The world is changing
Is it? I see nothing different
Ah, but humankind varies
Do they? I hear no difference
You must see that the planet shifts
Does it? I feel nothing different
The world is changing
There are more colors in life
Beauty multiplies
Art becomes the living as the living grow stale
Humankind does vary
That man and that woman
They cannot be the same
In all aspects they are individual
The planet is shifting
Earthquakes, volcanoes, weather
Landscape changes and society grows
The natural world trembles and humans live on
The world is changing
It is… everything adjusts
Ah, but humankind varies
They do… I hear them bicker and argue
You must see that the planet shifts
It does… and nothing stays the same
5 comments:
Overall, I like it. Both the idea and the execution. Couple issues though:
1. I hear no difference sticks out. I suggest changing it to I hear nothing different.
2. Humankind is singular? Yeah, yeah, I know it's poetry. I just don't like the Do in Do they.
3. Parallelism...poetically. The world is changing, Humankind varies, The planet shifts. Then you switch them up for the middle, and then you go back to them at the end. A little distracting.
I love the "call and response" style of statement, question, and then statement.
It's wonderful to see that type of writing pulled off well, since it is difficult sometimes.
My only recommendation would be to break up the piece into three separate stanzas.
1st Break might work between "There are more colors in life" and "Beauty multiplies"

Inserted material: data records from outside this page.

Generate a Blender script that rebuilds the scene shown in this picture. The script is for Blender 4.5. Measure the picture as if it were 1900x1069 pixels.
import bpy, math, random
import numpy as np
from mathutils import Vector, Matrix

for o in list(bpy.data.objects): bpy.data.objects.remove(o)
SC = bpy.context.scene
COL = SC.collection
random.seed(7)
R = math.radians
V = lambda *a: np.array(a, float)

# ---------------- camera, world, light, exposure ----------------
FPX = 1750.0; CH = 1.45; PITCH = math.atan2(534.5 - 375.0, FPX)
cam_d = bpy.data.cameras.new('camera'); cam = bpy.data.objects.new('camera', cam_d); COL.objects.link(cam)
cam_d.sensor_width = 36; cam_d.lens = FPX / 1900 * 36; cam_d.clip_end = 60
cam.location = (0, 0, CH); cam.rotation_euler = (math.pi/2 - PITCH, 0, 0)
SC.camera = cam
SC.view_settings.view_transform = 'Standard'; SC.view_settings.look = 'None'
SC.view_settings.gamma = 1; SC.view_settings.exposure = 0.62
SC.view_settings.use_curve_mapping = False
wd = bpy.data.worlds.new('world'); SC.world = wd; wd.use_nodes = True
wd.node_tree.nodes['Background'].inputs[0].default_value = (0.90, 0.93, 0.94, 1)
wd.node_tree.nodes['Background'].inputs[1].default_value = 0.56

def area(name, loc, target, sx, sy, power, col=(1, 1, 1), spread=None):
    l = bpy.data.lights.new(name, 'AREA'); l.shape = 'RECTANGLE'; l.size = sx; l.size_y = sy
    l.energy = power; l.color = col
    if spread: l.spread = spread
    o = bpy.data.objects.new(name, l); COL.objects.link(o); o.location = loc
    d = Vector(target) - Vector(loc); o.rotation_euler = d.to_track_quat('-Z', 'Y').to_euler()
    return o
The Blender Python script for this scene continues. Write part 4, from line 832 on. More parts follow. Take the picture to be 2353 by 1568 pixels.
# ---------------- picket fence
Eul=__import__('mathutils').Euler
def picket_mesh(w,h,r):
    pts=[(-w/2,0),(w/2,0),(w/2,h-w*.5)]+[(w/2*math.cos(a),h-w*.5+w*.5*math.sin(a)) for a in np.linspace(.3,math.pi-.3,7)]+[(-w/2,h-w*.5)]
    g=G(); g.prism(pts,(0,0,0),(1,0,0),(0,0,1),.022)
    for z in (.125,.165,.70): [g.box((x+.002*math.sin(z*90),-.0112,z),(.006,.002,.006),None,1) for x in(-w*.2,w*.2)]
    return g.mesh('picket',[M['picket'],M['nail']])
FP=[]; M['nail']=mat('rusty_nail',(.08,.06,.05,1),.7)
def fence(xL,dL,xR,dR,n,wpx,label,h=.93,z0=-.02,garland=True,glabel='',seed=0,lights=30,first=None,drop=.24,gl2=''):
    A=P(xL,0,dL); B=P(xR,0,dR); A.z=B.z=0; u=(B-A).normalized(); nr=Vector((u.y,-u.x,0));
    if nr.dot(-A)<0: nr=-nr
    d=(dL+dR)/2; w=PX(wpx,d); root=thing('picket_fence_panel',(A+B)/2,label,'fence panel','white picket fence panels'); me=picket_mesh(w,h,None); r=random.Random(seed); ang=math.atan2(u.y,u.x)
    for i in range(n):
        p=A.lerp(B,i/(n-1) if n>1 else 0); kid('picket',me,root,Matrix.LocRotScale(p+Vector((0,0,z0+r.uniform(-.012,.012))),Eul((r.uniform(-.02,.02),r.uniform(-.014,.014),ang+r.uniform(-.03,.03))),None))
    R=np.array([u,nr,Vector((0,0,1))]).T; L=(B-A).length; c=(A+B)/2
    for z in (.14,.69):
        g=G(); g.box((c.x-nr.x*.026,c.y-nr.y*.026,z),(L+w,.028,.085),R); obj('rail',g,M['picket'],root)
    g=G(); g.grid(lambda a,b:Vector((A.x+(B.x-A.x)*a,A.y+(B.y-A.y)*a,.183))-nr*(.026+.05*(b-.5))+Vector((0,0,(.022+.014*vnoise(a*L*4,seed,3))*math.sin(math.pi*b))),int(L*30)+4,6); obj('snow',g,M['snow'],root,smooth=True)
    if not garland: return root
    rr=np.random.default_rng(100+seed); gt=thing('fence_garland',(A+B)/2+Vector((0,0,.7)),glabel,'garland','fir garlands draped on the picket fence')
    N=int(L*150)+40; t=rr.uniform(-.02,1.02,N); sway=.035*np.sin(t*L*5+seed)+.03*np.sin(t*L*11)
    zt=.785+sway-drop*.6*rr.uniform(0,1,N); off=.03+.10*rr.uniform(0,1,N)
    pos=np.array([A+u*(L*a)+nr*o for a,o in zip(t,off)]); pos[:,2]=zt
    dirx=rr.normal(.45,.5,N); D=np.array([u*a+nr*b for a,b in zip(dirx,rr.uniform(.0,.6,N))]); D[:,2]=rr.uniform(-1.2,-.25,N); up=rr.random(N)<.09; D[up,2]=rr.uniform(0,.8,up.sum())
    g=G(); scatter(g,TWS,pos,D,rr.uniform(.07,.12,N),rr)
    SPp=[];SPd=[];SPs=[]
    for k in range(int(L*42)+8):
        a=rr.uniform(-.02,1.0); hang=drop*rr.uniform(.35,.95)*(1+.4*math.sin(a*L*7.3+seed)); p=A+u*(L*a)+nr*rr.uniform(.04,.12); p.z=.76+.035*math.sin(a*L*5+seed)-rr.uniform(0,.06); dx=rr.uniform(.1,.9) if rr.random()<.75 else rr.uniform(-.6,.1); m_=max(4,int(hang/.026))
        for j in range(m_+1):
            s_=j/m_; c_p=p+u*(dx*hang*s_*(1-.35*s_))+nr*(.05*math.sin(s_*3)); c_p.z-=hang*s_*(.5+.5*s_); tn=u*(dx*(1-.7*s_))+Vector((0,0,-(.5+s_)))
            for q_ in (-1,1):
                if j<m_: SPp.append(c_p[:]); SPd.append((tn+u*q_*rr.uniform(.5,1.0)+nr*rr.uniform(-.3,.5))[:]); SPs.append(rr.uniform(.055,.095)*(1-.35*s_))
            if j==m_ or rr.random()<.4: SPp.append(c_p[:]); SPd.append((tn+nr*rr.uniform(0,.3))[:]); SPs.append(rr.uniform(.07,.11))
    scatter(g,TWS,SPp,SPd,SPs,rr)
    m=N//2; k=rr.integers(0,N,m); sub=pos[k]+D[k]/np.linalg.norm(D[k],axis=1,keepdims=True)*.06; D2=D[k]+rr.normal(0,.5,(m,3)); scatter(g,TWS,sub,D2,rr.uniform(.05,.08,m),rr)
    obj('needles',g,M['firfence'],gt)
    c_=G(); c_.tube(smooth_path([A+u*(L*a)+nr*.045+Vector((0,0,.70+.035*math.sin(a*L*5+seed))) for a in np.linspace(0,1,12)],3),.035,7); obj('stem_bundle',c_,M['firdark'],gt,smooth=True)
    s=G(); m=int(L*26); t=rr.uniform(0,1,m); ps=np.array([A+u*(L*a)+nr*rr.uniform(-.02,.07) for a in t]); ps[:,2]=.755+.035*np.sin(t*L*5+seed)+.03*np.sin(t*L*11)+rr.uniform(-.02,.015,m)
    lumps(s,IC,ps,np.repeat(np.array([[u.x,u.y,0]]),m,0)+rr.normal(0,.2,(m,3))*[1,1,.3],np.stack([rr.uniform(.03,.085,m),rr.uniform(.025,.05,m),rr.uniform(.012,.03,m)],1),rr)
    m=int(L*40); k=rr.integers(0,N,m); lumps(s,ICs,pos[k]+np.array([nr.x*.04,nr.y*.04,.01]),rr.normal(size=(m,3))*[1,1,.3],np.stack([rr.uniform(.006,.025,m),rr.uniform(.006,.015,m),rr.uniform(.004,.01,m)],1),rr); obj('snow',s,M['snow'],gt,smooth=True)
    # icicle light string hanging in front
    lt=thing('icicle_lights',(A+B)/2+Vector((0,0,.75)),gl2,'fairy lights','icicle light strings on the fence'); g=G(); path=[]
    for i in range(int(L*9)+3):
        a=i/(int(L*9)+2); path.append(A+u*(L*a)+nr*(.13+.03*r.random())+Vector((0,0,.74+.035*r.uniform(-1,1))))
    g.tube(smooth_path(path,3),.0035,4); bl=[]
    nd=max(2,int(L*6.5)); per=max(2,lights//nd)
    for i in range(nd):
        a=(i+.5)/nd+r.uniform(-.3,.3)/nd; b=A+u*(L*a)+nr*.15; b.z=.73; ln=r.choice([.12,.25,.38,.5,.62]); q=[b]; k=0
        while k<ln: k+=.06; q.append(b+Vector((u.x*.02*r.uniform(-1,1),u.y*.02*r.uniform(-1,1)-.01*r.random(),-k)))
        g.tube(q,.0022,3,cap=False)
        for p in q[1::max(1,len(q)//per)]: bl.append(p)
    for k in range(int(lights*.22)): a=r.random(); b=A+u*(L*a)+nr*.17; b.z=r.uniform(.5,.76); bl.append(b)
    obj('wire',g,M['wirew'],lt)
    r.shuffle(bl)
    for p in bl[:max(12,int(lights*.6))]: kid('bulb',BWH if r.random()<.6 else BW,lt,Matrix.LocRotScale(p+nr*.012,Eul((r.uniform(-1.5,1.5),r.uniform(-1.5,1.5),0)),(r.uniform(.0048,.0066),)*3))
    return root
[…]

2nd Break is a little tougher to place, I would suggest around "The world is changing" right before "It is..."
I love this one and hope you keep at it
I agree on splitting it up, but I disagree on the locations. I think the natural splits would be after "I feel nothing different" and after "The natural world trembles and humans live on" because then you'd split it into the three sections of the three questions if that makes sense.
I really appreciate the input, and I want to make changes, but I want the original there too, so I'm putting the updated version in this post.
The world is changing
Is it? I see nothing different
Ah, but Humankind is varied
Is it? I hear nothing different
You must see that the planet is shifting
Is it? I feel nothing different
The world is changing
There are more colors in life
Beauty multiplies
Art becomes the living as the living grow stale
Humankind does vary
That man and that woman
They cannot be the same
In all aspects they are individual
The planet is shifting
Earthquakes, volcanoes, weather
Landscape changes and society grows
The natural world trembles and humans live on
The world is changing
It is... everything adjusts
Ah, but Humankind is varied
It is... I hear them bicker and argue
You must see that the planet shifts
It does. And nothing stays the same
I liked this, and the changes made a big difference (in a good way) to the flow and "poetry" of it.